## Exercise goal
Pictures stay out of the copy. Repeat exactly the lines from the first entry below through the line that contains "PI = math.pi", and nothing beyond.

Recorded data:
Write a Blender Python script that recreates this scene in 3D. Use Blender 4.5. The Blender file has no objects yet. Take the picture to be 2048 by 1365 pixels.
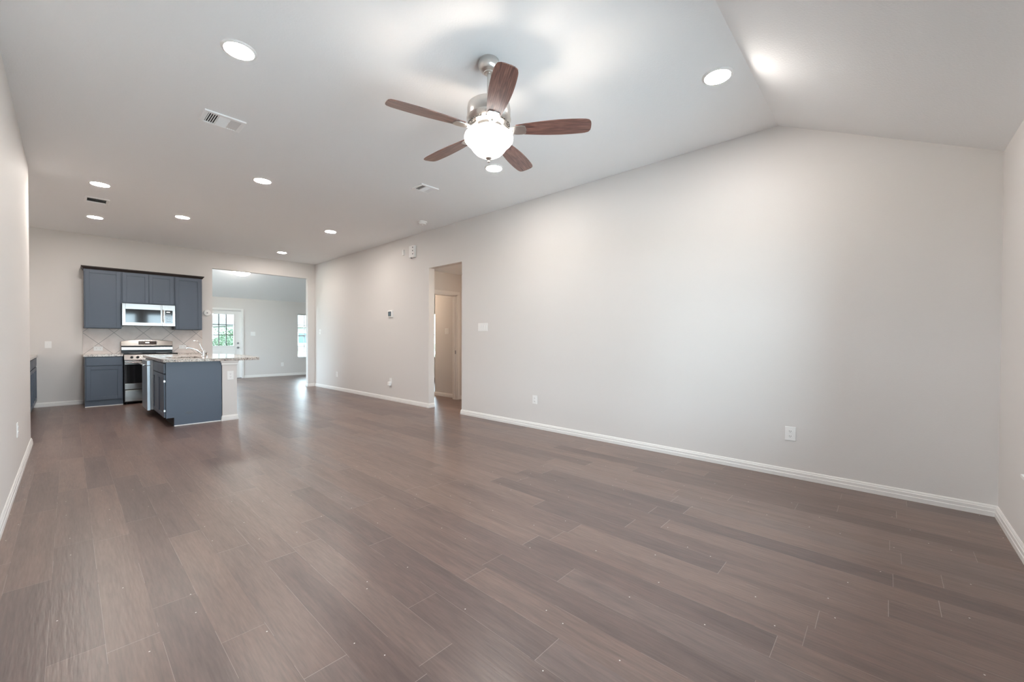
import bpy, bmesh, math, random
from mathutils import Vector, Matrix, noise
random.seed(7)
SC = bpy.context.scene
COL = SC.collection
PI = math.pi

# ---------------------------------------------------------------- camera
EYE = 1.175
F_PX, PHI, PITCH, ROLL, CY = 815.48, .8268, -.0116, .0035, 690.41
fw = Vector((math.sin(PHI)*math.cos(PITCH), math.cos(PHI)*math.cos(PITCH), math.sin(PITCH)))
rt = Vector((math.cos(PHI), -math.sin(PHI), 0)); up = rt.cross(fw)
c_, s_ = math.cos(ROLL), math.sin(ROLL)
r2 = rt*c_+up*s_; u2 = up*c_-rt*s_
cam_d = bpy.data.cameras.new('camera'); cam = bpy.data.objects.new('camera', cam_d); COL.objects.link(cam)
cam_d.sensor_fit = 'HORIZONTAL'; cam_d.sensor_width = 36; cam_d.lens = F_PX/2048*36
cam_d.shift_y = (CY-682.5)/2048; cam_d.clip_start = .02; cam_d.clip_end = 400
m = Matrix((r2, u2, -fw)).transposed().to_4x4(); m.translation = (0, 0, EYE)
cam.matrix_world = m
SC.camera = cam

# ---------------------------------------------------------------- world, exposure, daylight portals
SKY = 7.3
CAN = 116.0
SC.view_settings.view_transform = 'Standard'
SC.view_settings.look = 'None'
SC.view_settings.exposure = 1.2
SC.view_settings.gamma = 1.0
SC.view_settings.use_curve_mapping = False
w = bpy.data.worlds.new('world'); SC.world = w; w.use_nodes = True
wn = w.node_tree
wn.nodes['Background'].inputs[0].default_value = (.71, .865, 1.0, 1)
wn.nodes['Background'].inputs[1].default_value = SKY
SC.cycles.diffuse_bounces = 7
SC.cycles.max_bounces = 12
SC.cycles.transparent_max_bounces = 12
SC.cycles.sample_clamp_indirect = 6
SC.cycles.caustics_reflective = False
SC.cycles.caustics_refractive = False

# main dimensions
A = 4.209      # long right wall
YN = -.557     # short wall behind the camera
YR = .721      # ceiling crease
YB = 10.647    # kitchen wall
HC, HE = 3.061, 2.441
XL, YLE = -.293, 6.962   # left wall and where it ends
YF = 14.35     # far wall of the front room
T = .12

def portal(loc, rot, sx, sy):
    l = bpy.data.lights.new('window_portal', 'AREA'); l.shape = 'RECTANGLE'; l.size = sx; l.size_y = sy
    l.cycles.is_portal = True
    o = bpy.data.objects.new('window_portal', l); COL.objects.link(o); o.location = loc; o.rotation_euler = rot
NEARWIN = [(.35, 1.75, .45, 2.15), (2.05, 3.45, .45, 2.15)]
ADDED_LEFTWIN = [(-.1, .5, 1.0, 2.15)]      # unseen window added for daylight, along Y in the left wall beside the camera
ADDED_FRONTLEFT = (11.2, 13.8, .35, 2.2)  # unseen side window added to bring more daylight into the front room
for x0, x1, z0, z1 in NEARWIN:
    portal(((x0+x1)/2, YN-.16, (z0+z1)/2), (PI/2, 0, 0), x1-x0, z1-z0)       # faces +Y (into the room)
for y0, y1, z0, z1 in ADDED_LEFTWIN:
    portal((XL-.16, (y0+y1)/2, (z0+z1)/2), (PI/2, 0, -PI/2), y1-y0, z1-z0)      # faces +X
portal((.6-.16, (ADDED_FRONTLEFT[0]+ADDED_FRONTLEFT[1])/2, (ADDED_FRONTLEFT[2]+ADDED_FRONTLEFT[3])/2), (PI/2, 0, -PI/2), 2.6, 1.85)
portal((5.57, YF+.2, 1.3), (PI/2, 0, PI), .9, 1.45)                          # faces -Y
portal((3.06, YF+.2, 1.45), (PI/2, 0, PI), .56, .94)

# ---------------------------------------------------------------- materials
def nt(name):
    mt = bpy.data.materials.new(name); mt.use_nodes = True
    t = mt.node_tree; b = t.nodes['Principled BSDF']
    return mt, t, b
def mat(name, col, rough=.5, metal=0., spec=.5, coat=0., emit=None, estr=0., bump=0., bscale=200., trans=0., aniso=0., bdetail=3):
    mt, t, b = nt(name)
    b.inputs['Base Color'].default_value = (*col, 1); b.inputs['Roughness'].default_value = rough
    b.inputs['Metallic'].default_value = metal; b.inputs['Specular IOR Level'].default_value = spec
    b.inputs['Coat Weight'].default_value = coat; b.inputs['Transmission Weight'].default_value = trans
    b.inputs['Anisotropic'].default_value = aniso
    if emit: b.inputs['Emission Color'].default_value = (*emit, 1); b.inputs['Emission Strength'].default_value = estr
    if bump:
        g = t.nodes.new('ShaderNodeNewGeometry'); n = t.nodes.new('ShaderNodeTexNoise'); n.inputs['Scale'].default_value = bscale
        n.inputs['Detail'].default_value = bdetail
        bp = t.nodes.new('ShaderNodeBump'); bp.inputs['Strength'].default_value = bump; bp.inputs['Distance'].default_value = .002
        t.links.new(g.outputs['Position'], n.inputs['Vector']); t.links.new(n.outputs['Fac'], bp.inputs['Height'])
        t.links.new(bp.outputs['Normal'], b.inputs['Normal'])
    return mt
def math_n(t, op, a, b=None, c=None):
    n = t.nodes.new('ShaderNodeMath'); n.operation = op
    for i, v in enumerate((a, b, c)):
        if v is None: continue
        if isinstance(v, (int, float)): n.inputs[i].default_value = v
        else: t.links.new(v, n.inputs[i])
    return n.outputs[0]
def ramp(t, fac, stops):
    n = t.nodes.new('ShaderNodeValToRGB'); e = n.color_ramp.elements
    while len(e) < len(stops): e.new(.5)
    for el, (p, c) in zip(e, stops): el.position = p; el.color = (*c, 1)
    t.links.new(fac, n.inputs[0]); return n.outputs[0]
def mixc(t, fac, a, b, mode='MIX'):
    n = t.nodes.new('ShaderNodeMix'); n.data_type = 'RGBA'; n.blend_type = mode
    for s, v in ((n.inputs['Factor'], fac), (n.inputs['A'], a), (n.inputs['B'], b)):
        if isinstance(v, (int, float)): s.default_value = v
        elif isinstance(v, tuple): s.default_value = (*v, 1)
        else: t.links.new(v, s)
    return n.outputs['Result']

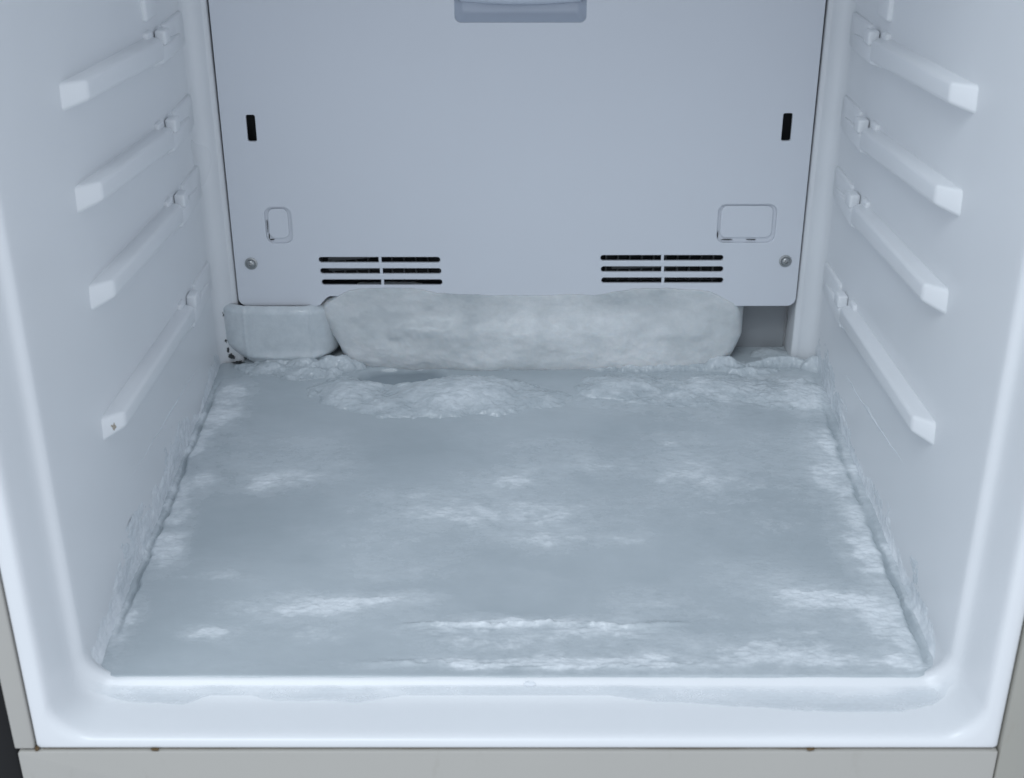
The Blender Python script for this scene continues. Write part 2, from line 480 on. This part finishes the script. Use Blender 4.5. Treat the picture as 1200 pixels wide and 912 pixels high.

## Result
Write a Blender Python script that recreates this scene in 3D. Use Blender 4.5. The Blender file has no objects yet. Take the picture to be 2048 by 1365 pixels.
import bpy, bmesh, math, random
from mathutils import Vector, Matrix, noise
random.seed(7)
SC = bpy.context.scene
COL = SC.collection
PI = math.pi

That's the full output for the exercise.